Em 2003, a BMG, gravadora de Chico na época, lançou o documentário em DVD. Lá estavam todas as canções, com algumas extras e um retrato do país na visão de Chico. Para mim, tudo muito atual. A mesma indignação ao rever as imagens, o mesmo prazer ao ouvir as canções.
Ao tratar do período do Milagre Econômico em sala de aula, deixo escapar uma análise sobre o duro período da repressão, da tortura reinante no país de então. Inevitavelmente falo de Chico, das canções censuradas, do exílio, das perseguições, de Zuzu Angel. Convido os alunos para vermos o documentário, de forma a compararmos o país da delicadeza, com o outro atual.
Surpreendo-me. O vídeo não mais empolga. As imagens que para mim chocaram tanto são banalizadas, incorporadas ao cotidiano, não mais o da TV, mas o das ruas, do medo, do caos a que somos obrigados a conviver. Não dizem mais novidades, não chocam, não inovam, parecem datadas. Uma aluna diz ter apenas observado as diferenças de roupas entre uma e outra época. A música também não chama a atenção, refletem críticas de um tempo que já não é mais o nosso. Para o bem e para o mal.
Não me de decepciono, embora fique receoso de ter decepcionado. Aprendo com aqueles jovens muito mais sobre a cotidianização da barbárie, com a crueza do nosso dia a dia. Compra de votos, mesmo que em centenas de milhares de unidades monetárias, não assustam, não trazem indignação... Parecem ser todos iguais, portanto quem corrompe não parece ser o único nem o pior violão. Pode ser até absolvido, pode ser até o mais votado.
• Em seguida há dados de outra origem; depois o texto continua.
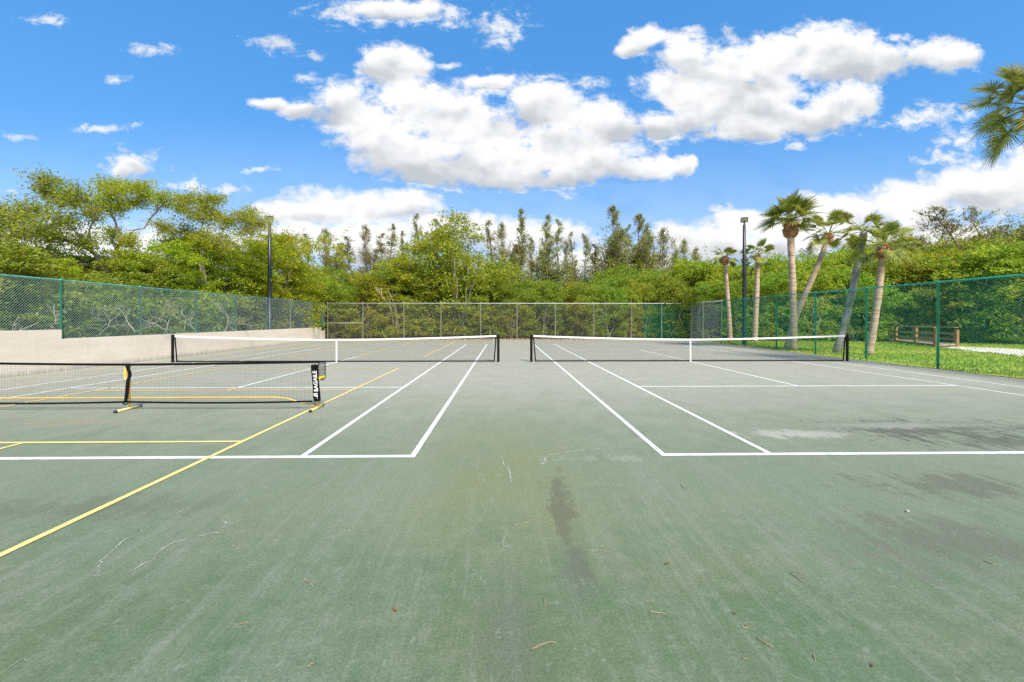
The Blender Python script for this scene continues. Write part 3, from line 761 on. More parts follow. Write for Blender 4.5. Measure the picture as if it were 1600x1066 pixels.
# ------------------------------------------------------------------ left side: spreading trees, lime bushes, dead branches
def pad_tree(label, fork, base, pads, Y, seed, mat='lime', zf=1):
    rng = np.random.RandomState(seed); mb = MB(); Q = []
    C = lambda zx, zy: (zx/3.9475, zy/3.9475 + 220)
    bx_, by_ = C(*base); fx, fy = C(*fork)
    fk = np.array(P(fx, fy, Y)); bs = np.array([U(bx_, Y), Y+.3, .3])
    mb.tube([bs, bs*.6+fk*.4+rng.normal(0,.12,3), fk], [.24,.19,.15], 9)
    nodes = [(fk, .12)]
    order = sorted(pads, key=lambda p: (p[0]-fork[0])**2 + (p[1]-fork[1])**2)
    for zx, zy, rx, ry in order:
        dY = rng.uniform(-1.6, 1.6); px, py = C(zx, zy); c = np.array(P(px, py, Y+dY))
        # attach to the node that gives the least detour from the fork
        best = min(nodes, key=lambda nd: np.linalg.norm(c-nd[0]) + .45*np.linalg.norm(nd[0]-fk) + (1.5 if nd[0][2] > c[2]+.2 else 0))
        a, r = best; L = np.linalg.norm(c-a); k = 7
        bow = np.array([0,0,L*.10]) + rng.normal(0,.05*L,3)
        pts = [a + (c-a)*q + bow*math.sin(q*math.pi) + rng.normal(0,.025*L,3)*(0<q<1) for q in np.linspace(0,1,k)]
        r1 = max(.012, r*.45); mb.tube(pts, np.linspace(r*.75, r1, k), 6, False)
        for j in (2,3,4,6): nodes.append((pts[j], max(.02, r*.7*(1-j*.08))))
        sx = rx/3.9475/F*Y; sz = ry/3.9475/F*Y*1.25
        nt = int(14 + 19*sx)
        for i in range(nt):
            v = unit(rng.normal(0,1,3)); e = c + v*np.array([sx*1.0, max(sx,.6)*.9, sz*1.0])*rng.uniform(.30,1.45)
            st = pts[rng.randint(3,k)]; mdl = (st+e)/2 + np.array([0,0,.08]) + rng.normal(0,.05,3)
            mb.tube([st, mdl, e], [.016,.010,.004], 4, False)
            n = rng.randint(28,62); tt = rng.uniform(.35,1.05,(n,1))
            pp = st*(1-tt) + e*tt + rng.normal(0,.15,(n,3))*np.array([1.2,1.2,.8])
            Q.append(leaves(pp, (e-st)*.5+rng.normal(0,.5,(n,3)), rng.uniform(.06,.14,n), .5, .5, rng))
    t = thing('spreading_tree', label, 'tree', (0,0,0), 'spreading trees behind the left fence')
    t.location = (bs[0], bs[1], 0); iv = -np.array([bs[0], bs[1], 0])
    mt = mb.mesh('spreading_trunk', M['bark'], True); mt.transform(Matrix.Translation(iv)); link('trunk', mt, t)
    me = quads(np.concatenate(Q) + iv, 'spreading_crown', M[mat]); link('crown', me, t)
pad_tree('wide spreading tree with flat leafy layers behind the left end of the wall', (640,790), (700,1000),
  [(270,235,60,35),(300,320,120,55),(420,375,140,70),(480,320,80,55),(60,480,90,60),(150,470,110,55),(390,490,120,55),(250,540,130,45),(120,600,110,40),
   (330,610,120,45),(60,690,80,60),(500,610,90,55),(230,760,140,55),(560,430,70,60),(-60,560,90,70),(-120,480,90,60),(-90,700,90,60),(-40,420,60,40),(190,410,80,40)], 20.5, 41, 'leafgreen')
pad_tree('open spreading tree with two slim leaning limbs in the middle of the left trees', (720,680), (900,1000),
  [(660,265,90,40),(700,325,110,55),(630,380,70,50),(880,290,90,45),(930,335,80,45),(740,400,70,45),(800,620,80,40),(690,580,70,55),(1010,340,60,40),(850,380,60,40),(760,290,60,35)], 23, 42, 'lime')
pad_tree('spreading tree with broad rounded top just left of the left floodlight pole', (1240,745), (1300,1000),
  [(1150,350,85,45),(1270,380,110,55),(1200,450,115,55),(1320,450,100,55),(1090,400,75,40),(1010,530,75,45),(1150,560,115,60),(1250,600,120,60),(1420,490,75,45),
   (1500,480,65,45),(1560,450,45,40),(1080,620,95,50),(1350,640,110,55),(1550,560,60,55),(1330,350,40,30),(1620,520,60,50)], 26, 43, 'lime')
left_front = [
 (-90,440,15.5,0,.75,'lime green bush past the left end of the stepped wall'),
 (30,428,17.5,1,.7,'lime green bush behind the highest part of the wall'),
 (125,412,19.5,0,.75,'lime green bush behind the first teal fence post above the wall'),
 (215,402,22.0,1,.8,'lime green bush under the open spreading tree'),
 (295,388,24.5,0,.85,'bright lime bush between the open tree and the round topped tree'),
 (352,380,27.5,1,.85,'bright lime feathery bush left of the left floodlight pole'),
 (400,384,30.5,0,.85,'bright lime feathery bush directly behind the left floodlight pole'),
 (448,374,33.5,1,.8,'bright lime feathery bush right of the left floodlight pole'),
 (480,416,36.5,0,.75,'lime bush nearest the far corner above the wall end'),
]
for px, yt, Y, kd, wf, lab in left_front:
    h = Zh(px, yt, Y) - .6; s = h/6.0; c, t = lim[kd]
    x = min(U(px,Y), XF - 1.9) ; x = x - .6
    tree_copy('lime_bush', c, t, (x, Y, .6), (s*wf*1.25, s*wf*1.15, s), rs.uniform(0,6.28), lab, 'bush', 'lime green bushes behind the left fence')
spots = []
for Y in np.arange(12, 40, 1.9):
    for dx in (3.6, 6.6):
        x = XF - dx - rs.uniform(0,1.2); spots.append((x, Y+rs.uniform(-.5,.5), rs.uniform(3.6,4.4) + dx*.12, rs.uniform(.8,1.0)))
mass('leafy_thicket', spots, 'mangrove', 'bark', 'shady green thicket filling the bank behind the left fence')
# bleached dead branches caught in the thicket
def dead(px, py, Y, s, seed, label):
    rng = np.random.RandomState(seed); mb = MB(); x, _, z = P(px, py, Y)
    def grow(p, d, L, r, lv):
        k = 5; pts = [p]; 
        for i in range(k):
            d = unit(d + rng.normal(0,.22,3)); pts.append(pts[-1] + d*L/k)
        mb.tube(pts, np.linspace(r, r*.5, k+1), 5, False)
        if lv:
            for i in range(4):
                j = rng.randint(1,k+1); grow(pts[j], unit(d + rng.normal(0,.75,3)*np.array([1,.6,1])), L*rng.uniform(.4,.75), r*.55, lv-1)
    for i in range(2): grow(np.zeros(3)+rng.normal(0,.1,3), unit(np.array([rng.normal(0,.6), rng.normal(0,.4), rng.uniform(.3,1)])), 1.0*s, .024*s, 2)
    o = mb.build('dead_branch', M['deadwood'], None, True, (x, Y, z)); tag(o, label, 'branch', 'bleached dead branches behind the left fence')
for a in [(15,525,14.6,1.0,51,'bleached forked dead branch above the highest part of the wall'),
          (92,512,16.2,.9,52,'tangled grey dead branch just left of the first teal post'),
          (150,515,17.2,.8,53,'thin pale dead branch in the bay right of the wall step'),
          (222,520,18.6,1.25,54,'thick twisted grey dead limb left of the second teal post'),
          (262,515,20.0,1.1,55,'arching pale dead branch right of the second teal post'),
          (305,518,22.0,1.2,56,'upright pale dead branch left of the third fence post above the wall'),
          (352,514,24.5,1.3,57,'pale dead branches in the bay left of the left floodlight pole')]:
    x0 = P(a[0], a[1], a[2]); dead(*a)

# ------------------------------------------------------------------ palms
def fan_frond(rng, base, yaw, elev, pl, br, nl=30, droop=.5, lw=.045):
    """costapalmate leaf: petiole arches out, strips radiate from its end; returns petiole points, quads"""
    hd = np.array([math.cos(yaw), math.sin(yaw), 0]); up = np.array([0,0,1.0])
    pts = []; p = np.array(base, float); e = elev
    for i in range(7):
        pts.append(p.copy()); p = p + (hd*math.cos(e) + up*math.sin(e))*pl/6; e -= droop*.13
    hub = pts[-1]; ax = hd*math.cos(e) + up*math.sin(e); side = np.cross(ax, up); side = unit(side); nrm = np.cross(side, ax)
    roll = rng.normal(0,.35); side2 = side*math.cos(roll) + nrm*math.sin(roll); nrm = np.cross(side2, ax); side = side2
    Q = []
    for th in np.linspace(-2.25, 2.25, nl):
        L = br*(1 - .28*abs(th)/2.25)*rng.uniform(.9,1.06)
        d = ax*math.cos(th) + side*math.sin(th) + nrm*(.30*abs(math.sin(th)) - .05)
        st = hub + ax*br*.16*max(0, math.cos(th)); d = unit(d)
        wv = unit(np.cross(d, nrm)); dn = -up*L*(.10 + .22*rng.rand())*droop*1.3
        m1 = st + d*L*.55 + dn*.18; m2 = st + d*L*.97 + dn
        w0, w1, w2 = wv*lw*.3, wv*lw*.55, wv*lw*.12
        Q.append([st-w0, st+w0, m1+w1, m1-w1]); Q.append([m1-w1, m1+w1, m2+w2, m2-w2])
    return pts, np.array(Q)
def palm(label, trunk_px, Y, r0, r1, crown_r, nf, seed, fan=1.0, *, boot=(.3,.55), tm='palmtrunk', elev=(-.55,1.35), lw=.05, sparse=False, dY=0, group='sabal palms on the lawn'):
    rng = np.random.RandomState(seed)
    pts = np.array([P(px, py, Y + dY*i/(len(trunk_px)-1)) for i, (px, py) in enumerate(trunk_px)]); pts[0][2] = -.05
    # smooth
    tq = np.linspace(0,1,len(pts)); T = np.linspace(0,1,22)
    from numpy import interp
    deg = min(3, len(pts)-1)
    sm = np.stack([np.polyval(np.polyfit(tq, pts[:,j], deg), T) for j in range(3)],1) if deg > 1 else np.stack([interp(T,tq,pts[:,j]) for j in range(3)],1)
    base = sm[0].copy(); sm = sm - base
    root = thing('palm_tree', label, 'palm tree', tuple(base), group)
    rr = r0 + (r1-r0)*T; rr[0] *= 1.18; rr[1] *= 1.08; rr = rr*(1+.04*rng.normal(0,1,22))
    m = MB(); m.tube(sm, rr, 12); m.build('trunk', M[tm], root, True)
    top = sm[-1]; d = unit(sm[-1]-sm[-4])
    if boot:
        bw, bh = boot; m = MB(); k = 9
        prof = [.62,.85,1.0,1.02,.95,.82,.7,.6,.5]
        m.tube([top + d*bh*(q-.45) for q in np.linspace(0,1,k)], [bw*x for x in prof], 12)
        for i in range(90):                                # stubs of old leaf bases, criss-crossed
            q = rng.uniform(0,.95); a = rng.uniform(0,6.28); rad = bw*np.interp(q, np.linspace(0,1,k), prof)
            u = np.array([math.cos(a), math.sin(a), 0]); p0 = top + d*bh*(q-.45) + u*rad*.85
            sl = rng.choice([-1,1])*.6; tv = np.array([-math.sin(a), math.cos(a), 0])
            p1 = p0 + (u*.55 + d*.6 + tv*sl)*bw*rng.uniform(.35,.65); m.tube([p0,p1], [.035*bw/.3,.018*bw/.3], 4)
        m.build('boot', M['boot'], root)
        top = top + d*bh*.45
    m = MB(); Q = []
    for i in range(nf):
        q = (i+.5)/nf; el = elev[1] + (elev[0]-elev[1])*q**.9 + rng.normal(0,.10); yw = i*2.39996 + rng.normal(0,.22)
        pl = crown_r*rng.uniform(.42,.60)*(1.0 if fan == 1 else 1.22); br = crown_r*rng.uniform(.44,.54)*fan
        pp, qq = fan_frond(rng, top + rng.normal(0,.03,3), yw, el, pl, br, 34 if not sparse else 28, .30 + .45*q*(1 if elev[0] < -.3 else .5), lw)
        m.tube(pp, np.linspace(.022,.012,7), 4, False); Q.append(qq)
    cr = link('crown', quads(np.concatenate(Q), 'palm_crown', M['palm']), root)
    link('petioles', m.mesh('palm_petioles', M['palm'], True), cr)
    return root
palm('tallest palm with straight pale trunk and bulging brown boot', [(1240,549),(1240,500),(1239,450),(1237,410),(1235,358)], 23.4, .175, .165, 1.72, 30, 61, boot=(.36,1.0), lw=.055, elev=(.02,1.4))
palm('leaning palm with round orange brown boot crossing behind the tallest palm', [(1230,545),(1242,500),(1258,460),(1278,415),(1292,374)], 24.6, .165, .135, 1.5, 18, 62, .85, boot=(.30,.62), elev=(-.25,1.3))
palm('leaning palm with dark grey trunk and sparse ragged crown', [(1306,552),(1322,500),(1333,445),(1343,402),(1350,362)], 21.6, .175, .145, 1.32, 13, 63, .85, boot=None, tm='greytrunk', elev=(-.45,1.3), sparse=True)
palm('stocky palm nearest the boardwalk with shaggy boot and drooping crown', [(1357,558),(1366,505),(1372,460),(1377,420),(1380,394)], 20.3, .165, .145, 1.38, 19, 64, .88, boot=(.29,.68), elev=(-.40,1.35), lw=.045)
palm('slim palm with round brown boot left of the right floodlight pole', [(1141,535),(1139,490),(1136,450),(1133,408)], 32.5, .17, .13, 1.10, 18, 65, .85, boot=(.29,.6), elev=(-.35,1.35), lw=.05)
palm('slim palm just right of the right floodlight pole', [(1179,536),(1181,490),(1183,440),(1184,404)], 31.5, .20, .14, 1.2, 18, 66, .85, boot=(.22,.45), elev=(-.35,1.3), lw=.05)
palm('near palm whose fronds hang in at the upper edge beside the sky', [(1626,600),(1628,450),(1626,330),(1624,186)], 12.7, .17, .15, 1.72, 36, 69, .78, boot=(.34,.8), elev=(-.35,1.35), lw=.036)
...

Passo a comparar agora três países distintos. O da delicadeza, com bossa nova, poesia, oportunidades, inclusão social. O da perda da delicadeza perdida, com indignação, violência, reação e indefinições. E o atual, de cotidianização da delicadeza perdida, de perda de perspectivas, de incapacidade de se indignar. O país da falta da poesia cotidiana, da ausência da canção. O país de muita esperança, mas de poucas concretizações. O país do futuro do pretérito.
Coincidentemente vimos o documentário um dia depois das eleições para presidente e governador em nosso estado. Acho que saímos todos com a sensação de uma noite frustrante. Para os estudantes, por não terem visto quase nada de novo, alguns até preferindo a aula tradicional. Para mim, por ter constatado que o tempo passou e que me choco ainda com o que não mais remove montanhas, que ainda sonho projetos, já há muito varridos no primeiro projeto de brisa. Não perdi a capacidade de me indignar, coisa que anda tão fora de moda por aqui. Para todos os presentes, pela falta de perspectivas e alternativas, ao olharmos para o futuro da Paraíba e do país, apesar de acabarmos de eleger os nossos novos velhos governantes.
Agradeço a Adam, Daniel, Danilo, Débora, Érika, Flenya, Gislaide, Gláucia, Isabel, Leonia, Meriane, Rozangela, Tallys, Tiago e Willian, pela noite de decepções, descobertas e de nostalgia por um tempo de delicadeza que se torna difícil imaginar que de fato possa ter existido.